The CBS series "Criminal Minds" remains one of the channel's most successful shows. Running for 15 seasons, the show followed the FBI's Behavioral Analysis Unit, or BAU, as they flew around America on the trail of various serial killers. The success of the show resulted in two spin-offs, titled "Criminal Minds: Beyond Borders" and "Criminal Minds: Suspect Behavior," neither of which outlasted the parent series.

While the show ended in 2020, its popularity led to a revival, titled "Criminal Minds: Evolution." Numerous castmembers, including Kirsten Vangsness, A. J. Cook, Paget Brewster, Aisha Tyler, and Joe Mantegna returned for the continuation, but there was one key difference this time, as the show went from a network channel to a streaming service, Paramount+.

The return of the show has led to some changes in characterization, which has been most noticeable in David Rossi, played by Mantegna, in how he has pushed the envelope. In a recent interview, Mantegna noted that the decision to write the character this way makes sense.

Mantegna noted that the show and characters can go to darker places now

In an interview with TV Line, Joe Mantegna explained that the evolution in the title of "Criminal Minds: Evolution" referred to the show as well. He noted that the show had a different aspect ratio and a more cinematic look. But most importantly, he revealed that the network TV restrictions the old incarnation of the show was forced to work with had now been removed.

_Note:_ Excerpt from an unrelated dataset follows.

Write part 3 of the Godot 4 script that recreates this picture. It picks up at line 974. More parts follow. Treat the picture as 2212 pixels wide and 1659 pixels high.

Mantegna went on to say that the characters can now go to darker places than they ever did before as a result of this shift to streaming. "If anybody's going to ... be politically incorrect, it's going to be me anyway," the actor said, stressing that this is how his character, David Rossi, deals with the additional darkness.

Mantegna added that this would result in boundary-pushing in terms of behavior and language, which the interviewer pointed out would result in Rossi swearing. "They all knew I was dying to say them anyway," Mantegna concluded.

Other performers from the show were in agreement with Mantegna's assessment of the show allowing for more freedom in its return. Aisha Tyler, who plays Dr. Tara Lewis, said that this sequel allows for more of an exploration of who the characters are outside of their profession, and how dealing with the dark side of humanity on a regular basis affects not only the characters but also their relationships with each other.